A bruxa percebeu que se uma das meninas do Mercury 13 fosse escolhida astronauta, ela perderia seu status de aviadora famosa, e por pura mesquinharia e ciúme fez de tudo para atrasar em décadas o avanço das mulheres. E como aqui é o mundo real e nem sempre há final feliz, ela conseguiu.
Representantes da NASA como os astronautas John Glenn e Scott Carpenter argumentavam que a NASA exigia que os candidatos fossem pilotos de teste formados em engenharia. As mulheres o fizeram admitir que ele quando foi chamado para o programa não tinha sua graduação como engenheiro. E que vários dos outros membros eram pilotos de teste civis, como militares eram pilotos normais.

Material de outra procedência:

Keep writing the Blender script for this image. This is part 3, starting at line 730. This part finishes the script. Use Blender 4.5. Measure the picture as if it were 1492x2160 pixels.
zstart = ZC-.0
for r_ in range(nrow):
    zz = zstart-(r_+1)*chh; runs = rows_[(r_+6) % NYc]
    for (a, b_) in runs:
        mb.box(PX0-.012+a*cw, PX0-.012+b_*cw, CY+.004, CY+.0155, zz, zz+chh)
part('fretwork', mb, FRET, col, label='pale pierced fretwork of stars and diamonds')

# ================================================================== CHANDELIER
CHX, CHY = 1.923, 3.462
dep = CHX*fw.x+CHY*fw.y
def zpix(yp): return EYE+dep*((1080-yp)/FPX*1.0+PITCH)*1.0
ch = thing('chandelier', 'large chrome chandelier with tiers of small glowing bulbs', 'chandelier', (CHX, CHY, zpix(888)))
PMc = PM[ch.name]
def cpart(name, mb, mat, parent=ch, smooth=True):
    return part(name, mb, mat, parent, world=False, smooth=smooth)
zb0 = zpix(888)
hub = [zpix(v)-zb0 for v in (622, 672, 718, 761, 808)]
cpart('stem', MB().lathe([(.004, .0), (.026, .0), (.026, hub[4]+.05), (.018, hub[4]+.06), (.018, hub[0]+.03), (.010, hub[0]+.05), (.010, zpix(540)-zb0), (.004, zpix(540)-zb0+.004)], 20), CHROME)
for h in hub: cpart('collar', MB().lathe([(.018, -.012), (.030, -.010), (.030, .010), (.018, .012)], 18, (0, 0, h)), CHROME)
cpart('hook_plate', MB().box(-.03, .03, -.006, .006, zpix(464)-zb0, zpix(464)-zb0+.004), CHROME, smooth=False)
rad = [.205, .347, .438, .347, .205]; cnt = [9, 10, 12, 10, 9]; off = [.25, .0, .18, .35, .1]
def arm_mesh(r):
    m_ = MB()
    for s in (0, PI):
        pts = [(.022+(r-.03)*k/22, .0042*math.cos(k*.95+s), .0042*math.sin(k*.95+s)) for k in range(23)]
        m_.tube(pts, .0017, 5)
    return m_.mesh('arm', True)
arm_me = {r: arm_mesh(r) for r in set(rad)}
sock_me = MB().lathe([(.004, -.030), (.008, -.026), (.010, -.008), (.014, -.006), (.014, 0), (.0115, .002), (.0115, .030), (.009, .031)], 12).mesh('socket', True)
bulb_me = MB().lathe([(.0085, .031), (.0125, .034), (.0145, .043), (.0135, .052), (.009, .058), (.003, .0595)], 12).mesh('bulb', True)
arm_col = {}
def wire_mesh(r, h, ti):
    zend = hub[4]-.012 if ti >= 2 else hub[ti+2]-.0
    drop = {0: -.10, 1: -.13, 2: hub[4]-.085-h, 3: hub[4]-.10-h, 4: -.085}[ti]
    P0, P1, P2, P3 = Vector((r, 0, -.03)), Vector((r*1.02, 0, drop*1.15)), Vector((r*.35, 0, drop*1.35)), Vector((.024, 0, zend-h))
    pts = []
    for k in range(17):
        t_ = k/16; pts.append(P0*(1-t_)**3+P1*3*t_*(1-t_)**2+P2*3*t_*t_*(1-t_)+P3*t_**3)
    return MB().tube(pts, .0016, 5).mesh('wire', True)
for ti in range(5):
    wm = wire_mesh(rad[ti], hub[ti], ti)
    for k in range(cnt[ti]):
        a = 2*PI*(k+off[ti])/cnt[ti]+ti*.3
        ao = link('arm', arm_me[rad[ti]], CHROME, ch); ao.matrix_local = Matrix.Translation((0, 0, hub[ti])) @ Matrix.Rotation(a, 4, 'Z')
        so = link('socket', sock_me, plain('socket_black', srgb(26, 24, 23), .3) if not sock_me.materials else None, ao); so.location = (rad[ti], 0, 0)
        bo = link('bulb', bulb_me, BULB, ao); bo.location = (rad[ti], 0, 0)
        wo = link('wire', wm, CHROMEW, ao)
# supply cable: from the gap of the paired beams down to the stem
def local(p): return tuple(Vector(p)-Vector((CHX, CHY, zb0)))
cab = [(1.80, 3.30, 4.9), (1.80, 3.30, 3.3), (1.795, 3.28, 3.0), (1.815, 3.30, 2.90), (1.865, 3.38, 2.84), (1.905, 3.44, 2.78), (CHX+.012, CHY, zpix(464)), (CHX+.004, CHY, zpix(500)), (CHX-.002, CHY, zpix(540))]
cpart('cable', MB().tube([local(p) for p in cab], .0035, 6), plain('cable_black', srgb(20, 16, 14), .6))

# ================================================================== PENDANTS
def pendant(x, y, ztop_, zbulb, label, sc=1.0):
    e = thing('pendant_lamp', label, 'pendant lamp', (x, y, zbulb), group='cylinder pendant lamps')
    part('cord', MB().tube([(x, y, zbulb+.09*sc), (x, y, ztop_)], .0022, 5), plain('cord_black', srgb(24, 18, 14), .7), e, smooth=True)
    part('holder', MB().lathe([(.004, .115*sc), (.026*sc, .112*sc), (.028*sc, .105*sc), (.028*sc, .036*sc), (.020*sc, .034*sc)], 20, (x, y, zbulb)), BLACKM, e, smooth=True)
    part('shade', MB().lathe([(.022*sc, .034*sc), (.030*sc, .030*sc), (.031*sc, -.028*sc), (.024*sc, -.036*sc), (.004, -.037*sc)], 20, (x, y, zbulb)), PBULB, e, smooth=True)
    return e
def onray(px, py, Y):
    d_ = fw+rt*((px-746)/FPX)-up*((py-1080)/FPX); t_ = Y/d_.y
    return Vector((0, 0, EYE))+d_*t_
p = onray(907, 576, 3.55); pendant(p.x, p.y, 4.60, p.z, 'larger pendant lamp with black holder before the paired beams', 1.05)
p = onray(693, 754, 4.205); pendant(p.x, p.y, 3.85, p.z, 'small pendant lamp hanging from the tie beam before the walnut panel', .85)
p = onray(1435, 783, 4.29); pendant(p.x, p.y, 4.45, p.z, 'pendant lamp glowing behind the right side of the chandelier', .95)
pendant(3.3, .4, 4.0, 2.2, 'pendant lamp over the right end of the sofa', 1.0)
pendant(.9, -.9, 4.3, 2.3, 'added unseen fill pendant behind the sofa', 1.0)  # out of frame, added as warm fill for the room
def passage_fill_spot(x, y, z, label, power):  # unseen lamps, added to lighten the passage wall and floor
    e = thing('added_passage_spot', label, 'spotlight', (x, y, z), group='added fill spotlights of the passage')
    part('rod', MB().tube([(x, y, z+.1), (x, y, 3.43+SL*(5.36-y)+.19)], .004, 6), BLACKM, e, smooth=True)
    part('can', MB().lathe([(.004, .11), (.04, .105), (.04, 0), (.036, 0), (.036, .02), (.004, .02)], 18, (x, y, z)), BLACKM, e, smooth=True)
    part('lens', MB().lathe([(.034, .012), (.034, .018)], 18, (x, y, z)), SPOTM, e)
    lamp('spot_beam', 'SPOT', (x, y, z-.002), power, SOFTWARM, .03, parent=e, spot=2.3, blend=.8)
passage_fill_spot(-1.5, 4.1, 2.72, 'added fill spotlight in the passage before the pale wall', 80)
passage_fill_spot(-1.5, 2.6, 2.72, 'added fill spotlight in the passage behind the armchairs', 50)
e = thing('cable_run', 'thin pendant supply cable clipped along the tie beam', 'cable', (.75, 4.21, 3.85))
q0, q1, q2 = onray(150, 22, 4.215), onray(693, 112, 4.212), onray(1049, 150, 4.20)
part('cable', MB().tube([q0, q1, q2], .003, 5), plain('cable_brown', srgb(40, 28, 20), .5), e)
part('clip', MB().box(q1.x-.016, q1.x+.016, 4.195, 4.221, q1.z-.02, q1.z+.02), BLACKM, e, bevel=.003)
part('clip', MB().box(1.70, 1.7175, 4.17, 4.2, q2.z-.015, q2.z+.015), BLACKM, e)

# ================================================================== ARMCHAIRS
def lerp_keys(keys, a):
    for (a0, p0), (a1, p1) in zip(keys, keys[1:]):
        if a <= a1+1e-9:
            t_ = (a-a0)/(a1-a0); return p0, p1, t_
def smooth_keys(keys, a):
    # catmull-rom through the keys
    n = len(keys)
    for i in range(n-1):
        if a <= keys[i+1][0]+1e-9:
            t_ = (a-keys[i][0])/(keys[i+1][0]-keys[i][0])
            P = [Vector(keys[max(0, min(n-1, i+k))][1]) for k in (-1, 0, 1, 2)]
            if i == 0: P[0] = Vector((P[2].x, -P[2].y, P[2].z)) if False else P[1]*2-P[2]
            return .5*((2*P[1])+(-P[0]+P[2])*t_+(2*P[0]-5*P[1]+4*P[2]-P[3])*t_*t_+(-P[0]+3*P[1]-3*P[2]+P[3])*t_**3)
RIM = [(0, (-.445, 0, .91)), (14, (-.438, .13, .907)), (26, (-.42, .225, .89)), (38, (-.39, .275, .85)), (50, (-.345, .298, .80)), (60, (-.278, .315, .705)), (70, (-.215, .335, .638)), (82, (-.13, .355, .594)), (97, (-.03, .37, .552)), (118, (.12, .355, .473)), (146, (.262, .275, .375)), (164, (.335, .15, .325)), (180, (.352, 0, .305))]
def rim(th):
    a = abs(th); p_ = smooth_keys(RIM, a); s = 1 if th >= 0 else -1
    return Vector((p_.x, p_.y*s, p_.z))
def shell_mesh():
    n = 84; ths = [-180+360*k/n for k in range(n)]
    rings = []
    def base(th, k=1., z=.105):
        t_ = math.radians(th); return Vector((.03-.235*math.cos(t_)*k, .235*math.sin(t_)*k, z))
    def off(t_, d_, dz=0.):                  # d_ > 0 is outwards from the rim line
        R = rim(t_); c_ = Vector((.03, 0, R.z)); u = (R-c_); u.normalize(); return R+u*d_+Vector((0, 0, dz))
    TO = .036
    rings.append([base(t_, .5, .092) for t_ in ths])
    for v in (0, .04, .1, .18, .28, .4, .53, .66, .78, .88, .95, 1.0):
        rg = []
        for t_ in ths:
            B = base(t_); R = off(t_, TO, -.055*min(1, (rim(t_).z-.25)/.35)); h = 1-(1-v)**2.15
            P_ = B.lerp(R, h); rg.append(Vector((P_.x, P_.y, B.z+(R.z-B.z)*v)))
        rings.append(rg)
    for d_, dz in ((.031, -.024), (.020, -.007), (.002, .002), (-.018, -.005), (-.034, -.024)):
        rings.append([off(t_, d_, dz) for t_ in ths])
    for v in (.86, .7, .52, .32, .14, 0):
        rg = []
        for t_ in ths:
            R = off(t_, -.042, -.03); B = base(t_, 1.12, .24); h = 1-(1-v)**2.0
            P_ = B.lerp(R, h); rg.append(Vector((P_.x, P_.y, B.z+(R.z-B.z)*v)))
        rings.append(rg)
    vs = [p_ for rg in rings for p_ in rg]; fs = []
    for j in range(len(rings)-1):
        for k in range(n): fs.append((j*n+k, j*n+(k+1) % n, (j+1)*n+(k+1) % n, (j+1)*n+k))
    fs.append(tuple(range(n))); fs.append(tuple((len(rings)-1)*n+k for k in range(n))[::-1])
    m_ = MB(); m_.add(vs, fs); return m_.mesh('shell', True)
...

O fato da NASA exigir que os pilotos fossem aviadores militares, e mulheres não poderem se formar em tal carreira fez com que alegações de discriminação de gênero fossem levantadas e discutidas, mostrando que o tema já estava sendo ventilado em Washington, dois anos antes de sequer se tornar ilegal, em 1964.
No final das contas nada foi feito, As mulheres do Mercury 13 seguiram sua vida, sem nunca saber se uma mulher poderia ou não ser astronauta.
Não que tenham ficado com essa dúvida por muito tempo. Em 16 de Junho de 1963 a cosmonauta soviética Valentina Tereshkova decolou em sua Vostok se tornando a primeira mulher no espaço. Ela completou 48 órbitas, acumulando mais tempo de vôo que todos os astronautas americanos juntos, até então.
A imprensa não perdoou. A revista Time Life publicou um perfil de Valentina escrito por Clare Booth Luce detonando o conservadorismo da NASA e da sociedade americana em geral. A chamada foi mortal:
“Garota espacial soviética faz homens americanos soarem estúpidos”
Não, querida Clare, estúpido, estúpido mesmo é que a primeira astronauta americana, Sally Ride, ainda esperaria 20 anos para voar.